**Directions for this task:** Retype word for word the first line of the listing and each line after it up to the line with "def gz(y): return", with the pictures taken out.

**Recorded information:**

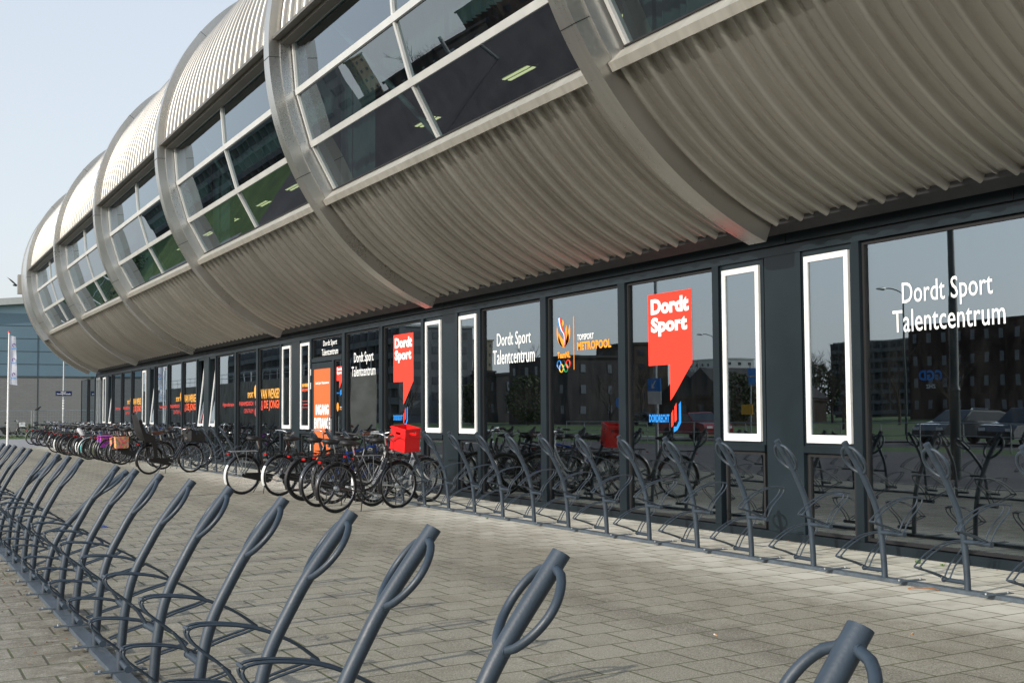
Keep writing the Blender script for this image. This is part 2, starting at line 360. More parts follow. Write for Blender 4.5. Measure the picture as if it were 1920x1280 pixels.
def empty(name, loc=(0, 0, 0), rz=0, label=None, cat=None, group=None):
    o = bpy.data.objects.new(name, None); COL.objects.link(o); o.location = loc; o.rotation_euler = (0, 0, rz); o.empty_display_size = .2
    return tag(o, label, cat, group)
def kids(o): return [c for c in list(o.children)]
def copy_tree(o, parent=None):
    c = o.copy(); COL.objects.link(c)
    if parent: c.parent = parent
    for ch in kids(o): copy_tree(ch, c)
    return c
def text(name, s, box, y, mat, parent, bold=.03, ext=.0008):
    """lettering fitted to box (x0,x1,z0,z1) on the plane y, read from -y"""
    cu = bpy.data.curves.new(name, 'FONT'); cu.body = s; cu.offset = bold; cu.extrude = .001; cu.resolution_u = 3; cu.space_character = 1.03
    tmp = bpy.data.objects.new('tmp', cu); COL.objects.link(tmp)
    dg = bpy.context.evaluated_depsgraph_get(); me = bpy.data.meshes.new_from_object(tmp.evaluated_get(dg)); bpy.data.objects.remove(tmp)
    xs = [q.co.x for q in me.vertices]; ys = [q.co.y for q in me.vertices]; a, b, c, d = min(xs), max(xs), min(ys), max(ys)
    for q in me.vertices:
        q.co = V((box[0]+(q.co.x-a)/(b-a)*(box[1]-box[0]), y-ext*(1 if q.co.z > 0 else 0), box[2]+(q.co.y-c)/(d-c)*(box[3]-box[2])))
    me.materials.clear(); me.materials.append(M[mat]); me.name = name
    o = bpy.data.objects.new(name, me); COL.objects.link(o); o.parent = parent
    return o
def gz(y): return 0. if y > -1.42 else (-.01254*(-1.42-y) if y > -10 else -.1076)

# ================================================================== THE SETTING
def sheet(name, mat, x0, x1, ys_, dz):
    b = MB(); vs_ = []
    for y in ys_: vs_ += [(x0, y, gz(y)+dz), (x1, y, gz(y)+dz)]
    b.add(vs_, [(2*i, 2*i+1, 2*i+3, 2*i+2) for i in range(len(ys_)-1)])
    return tag(b.build(name, mat), kind='structure')
sheet('ground', 'grass', -900, 900, [-900, -10, -1.42, 900], -.012)
sheet('pavement', 'paver', -60, 14, [-9.6, -1.42, .3], 0)
sheet('asphalt_yard', 'asphalt', -57, 60, [-24.5, -10, -9.6], -.004)
sheet('road', 'greyroad', -82.3, -60, [-11.5, -10, -1.42, 20], -.006)
sheet('footpath', 'path', -150, -57, [-19.2, -17.6], -.006)
sheet('parking_bay', 'asphalt', -62, -18, [-37.5, -28.5], -.006)
sheet('lane', 'asphalt', -400, 200, [-72, -66], -.006)
sheet('path', 'path', -160, -20, [-35, -33], -.006)
k_ = MB()
for i in range(60):
    k_.box(-60+i*1.0+.004, -59+i*1.0-.004, -9.72, -9.602, -.14, -.09)
tag(k_.build('kerb', 'path'), kind='structure')

# ================================================================== THE SPORTS HALL
YC_, ZC_ = 1.09, 7.17
XR = [-10.40-8.72*k for k in range(-1, 6)]     # right-hand face of each rib
RW = .285
def cp(r, a):
    a = rad(a); return (YC_-r*cos(a), ZC_+r*sin(a))
hall = empty('sports_hall', (0, 0, 0), 0, 'long sports hall with a ribbed corrugated metal tube over a dark glazed ground floor', 'building')
def arc_band(x0, x1, r0, r1, a0, a1, step=2.):
    b = MB(); n = max(2, int(abs(a1-a0)/step)); vs_ = []
    for i in range(n+1):
        a = a0+(a1-a0)*i/n; o, q = cp(r1, a), cp(r0, a)
        vs_ += [(x0, *q), (x0, *o), (x1, *o), (x1, *q)]
    fs = []
    for i in range(n):
        for j in range(4): fs.append((4*i+j, 4*i+(j+1) % 4, 4*i+4+(j+1) % 4, 4*i+4+j))
    fs += [(3, 2, 1, 0), (4*n, 4*n+1, 4*n+2, 4*n+3)]
    b.add(vs_, fs); return b
for X in XR:
    rb = arc_band(X-RW, X, 4.02, 4.37, -68.5, 165).build('rib', 'rib', hall)
    for a in (-28.5, -3, 38, 66):             # butt joints of the rib casing
        p0, p1 = cp(4.374, a), cp(4.374, a+.12); q0, q1 = cp(4.05, a), cp(4.05, a+.12)
        sm = MB(); sm.add([(X-RW-.003, *q0), (X-RW-.003, *p0), (X+.003, *p0), (X+.003, *q0), (X-RW-.003, *q1), (X-RW-.003, *p1), (X+.003, *p1), (X+.003, *q1)],
               [(0, 1, 5, 4), (1, 2, 6, 5), (2, 3, 7, 6), (0, 1, 2, 3)[::-1], (4, 5, 6, 7)])
        sm.build('joint', 'bkm', rb, 0)
def corr_profile(x0, x1, pitch=.383):
    """(x, radius) across one bay: flat pans with raised ribs and a small stiffener"""
    n = max(2, round((x1-x0)/pitch)); p = (x1-x0)/n; out = [(x0, 4.14)]
    for i in range(n):
        b = x0+i*p
        out += [(b+.055, 4.14), (b+.062, 4.167), (b+.069, 4.190), (b+.079, 4.204), (b+.095, 4.210), (b+.111, 4.204), (b+.121, 4.190), (b+.128, 4.167), (b+.135, 4.14), (b+p*.64, 4.14), (b+p*.64+.010, 4.162), (b+p*.64+.032, 4.162), (b+p*.64+.042, 4.14)]
    out.append((x1, 4.14)); return out
def clad(x0, x1, a0, a1, step=2.):
    pr = corr_profile(x0, x1); n = int(abs(a1-a0)/step); k = len(pr); b = MB(); vs_ = []
    for i in range(n+1):
        a = a0+(a1-a0)*i/n
        for x, r in pr: vs_.append((x, *cp(r, a)))
    fs = [(i*k+j, i*k+j+1, (i+1)*k+j+1, (i+1)*k+j) for i in range(n) for j in range(k-1)]
    b.add(vs_, fs); return b
FA = [1, -11, -23, -35]
def bay(xl, xr, win=True):
    clad(xl, xr, -68.5, -35.6 if win else 1).build('lower_cladding', 'clad', hall, 42)
    clad(xl, xr, .8, 160, 2.5).build('upper_cladding', 'clad', hall, 42)
    if not win: return
    # liner behind the lower sheet and a dark closing strip
    MB().prism([cp(4.12, -68), cp(4.12, -52), cp(4.12, -36), cp(3.9, -36), cp(3.9, -68)], 'x', xl, xr).build('liner', 'black', hall, 0)
    wn = MB()
    pts = [cp(4.03, a) for a in FA]; ins = [cp(3.95, a) for a in FA]
    xm = (xl+xr)/2
    for x, wd in ((xl+.10, .055), (xm, .06), (xr-.10, .055)):
        for i in range(3):
            wn.prism([pts[i], pts[i+1], ins[i+1], ins[i]], 'x', x-wd/2, x+wd/2)
    for i in range(4):
        a = FA[i]; d0 = .65 if i in (1, 2) else .8
        wn.prism([cp(4.035, a+d0), cp(4.035, a-d0), cp(3.94, a-d0), cp(3.94, a+d0)], 'x', xl+.072, xr-.072)
    fr = wn.build('upper_window', 'alu', hall, 20)
    g = MB()
    for s0, s1 in ((xl+.12, xm-.03), (xm+.03, xr-.12)):
        for i in range(3):
            p, q = cp(3.99, FA[i]-.5), cp(3.99, FA[i+1]+.5)
            g.add([(s0, *p), (s1, *p), (s1, *q), (s0, *q)], [(0, 1, 2, 3)])
    g.build('pane', 'glass_up', fr, 0)
    for sgn, x in ((1, xl), (-1, xr)):
        j = arc_band(x+.001*sgn, x+.028*sgn, 3.9, 4.19, -35.2, .6, 3)
        j.build('jamb', 'jamb', fr)
    s0, s1 = xl+.02, xr-.02
    MB().prism([(-2.245, 4.885), (-2.40, 4.735), (-2.35, 4.655), (-2.0, 4.80)], 'x', s0, s1).build('sill', 'sill', fr, 0)
    MB().box(s0+.06, s1-.06, -2.262, -2.2, 4.895, 4.912).build('gasket', 'black', fr, 0)
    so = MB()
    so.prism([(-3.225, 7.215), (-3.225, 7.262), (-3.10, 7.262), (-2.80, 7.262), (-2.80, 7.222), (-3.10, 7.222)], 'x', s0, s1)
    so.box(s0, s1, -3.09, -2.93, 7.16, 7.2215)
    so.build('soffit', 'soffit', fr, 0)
for i in range(len(XR)-1): bay(XR[i+1], XR[i]-RW)
bay(XR[0], XR[0]+8.4)
# far end of the tube
clad(-56.3, XR[-1]-RW, -68.5, 160).build('end_cladding', 'clad', hall, 25)
arc_band(-56.55, -56.3, 3.9, 4.34, -68.5, 165).build('end_rib', 'rib', hall)
arc_band(-56.3, XR[-1]-RW, 4.29, 4.31, -38, 60, 4).build('end_panel', 'jamb', hall)
MB().prism([cp(3.95, a) for a in range(-68, 166, 6)], 'x', -56.5, -56.42).build('end_wall', 'clad', hall, 0)
MB().box(-56.9, -56.55, -3.35, -2.2, 6.5, 7.3).build('end_box', 'clad', hall)
# upper room
ur = MB()
ur.box(-56, -1, -2.0, 5.4, 4.62, 4.70); ur.box(-56, -1, -2.75, 5.4, 7.24, 7.30); ur.box(-56, -1, 3.4, 3.5, 4.7, 7.24)
ur.build('upper_room', 'inup', hall)
for X in XR: MB().box(X-.42, X+.12, -1.95, -1.6, 4.7, 7.24).build('inner_column', 'incol', hall)
# braces behind the panes
for xl, xr in [(XR[i+1], XR[i]-RW) for i in range(len(XR)-1)]:
    MB().tube([((xl+xr)/2, -2.0, 4.72), (xl+1.2, -2.6, 7.2)], .04, 8).build('brace', 'incol', hall)
# luminaires
def lumin():
    e = empty('ceiling_light', (0, 0, 0)); b = MB().box(-.5, .5, -.12, .12, -.05, 0); b.build('housing', 'alu', e)
    g = MB()
    for y in (-.055, .055): g.box(-.47, .47, y-.028, y+.028, -.062, -.051)
    g.build('lamp_tube', 'lum', e); return e
L0 = lumin()
lpos = [(-19.1, 1.1), (-23.1, 1.1), (-27.0, 1.1), (-31.3, .85), (-34.1, .85), (-37.5, .85), (-40.5, .85), (-15.2, 1.1), (-44.5, .85)]
for i, (x, y) in enumerate(lpos):
    o = L0 if i == 0 else copy_tree(L0)
    o.location = (x, y, 7.235); tag(o, 'slim twin tube ceiling light glowing behind the upper windows', 'ceiling light', 'ceiling lights in the upper room')
# curtains at the left of each upper window
def curtain_mesh(x0, x1, z0, z1, y, amp=.035, wv=.14, lean=0.):
    b = MB(); n = int((x1-x0)/.03); vs_ = []
    for i in range(n+1):
        x = x0+(x1-x0)*i/n; yy = y+amp*sin(2*pi*x/wv)+.4*amp*sin(2*pi*x/.37)
        vs_ += [(x, yy+lean, z0), (x, yy, z1)]
    b.add(vs_, [(2*i, 2*i+2, 2*i+3, 2*i+1) for i in range(n)]); return b
names_ = ['first', 'second', 'third', 'fourth', 'fifth', 'sixth', 'seventh', 'eighth', 'ninth', 'tenth']
for i in range(len(XR)-1):
    xl = XR[i+1]
    c = curtain_mesh(xl+.15, xl+1.05, 4.75, 7.2, -1.9); o = c.build('curtain', 'curtain', None, 40)
    tag(o, 'pale curtain gathered at the left edge of the %s upper window from the right' % names_[i], 'curtain', 'curtains in the upper windows')
    c = curtain_mesh(xl+1.3, XR[i]-RW-.1, 6.35, 7.2, -2.0, .03); o = c.build('sheer_curtain', 'curtain', None, 40)
    tag(o, 'short sheer curtain hanging across the top row of the %s upper window from the right' % names_[i], 'curtain', 'sheer curtains in the upper windows')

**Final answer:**
Keep writing the Blender script for this image. This is part 2, starting at line 360. More parts follow. Write for Blender 4.5. Measure the picture as if it were 1920x1280 pixels.
def empty(name, loc=(0, 0, 0), rz=0, label=None, cat=None, group=None):
    o = bpy.data.objects.new(name, None); COL.objects.link(o); o.location = loc; o.rotation_euler = (0, 0, rz); o.empty_display_size = .2
    return tag(o, label, cat, group)
def kids(o): return [c for c in list(o.children)]
def copy_tree(o, parent=None):
    c = o.copy(); COL.objects.link(c)
    if parent: c.parent = parent
    for ch in kids(o): copy_tree(ch, c)
    return c
def text(name, s, box, y, mat, parent, bold=.03, ext=.0008):
    """lettering fitted to box (x0,x1,z0,z1) on the plane y, read from -y"""
    cu = bpy.data.curves.new(name, 'FONT'); cu.body = s; cu.offset = bold; cu.extrude = .001; cu.resolution_u = 3; cu.space_character = 1.03
    tmp = bpy.data.objects.new('tmp', cu); COL.objects.link(tmp)
    dg = bpy.context.evaluated_depsgraph_get(); me = bpy.data.meshes.new_from_object(tmp.evaluated_get(dg)); bpy.data.objects.remove(tmp)
    xs = [q.co.x for q in me.vertices]; ys = [q.co.y for q in me.vertices]; a, b, c, d = min(xs), max(xs), min(ys), max(ys)
    for q in me.vertices:
        q.co = V((box[0]+(q.co.x-a)/(b-a)*(box[1]-box[0]), y-ext*(1 if q.co.z > 0 else 0), box[2]+(q.co.y-c)/(d-c)*(box[3]-box[2])))
    me.materials.clear(); me.materials.append(M[mat]); me.name = name
    o = bpy.data.objects.new(name, me); COL.objects.link(o); o.parent = parent
    return o
def gz(y): return 0. if y > -1.42 else (-.01254*(-1.42-y) if y > -10 else -.1076)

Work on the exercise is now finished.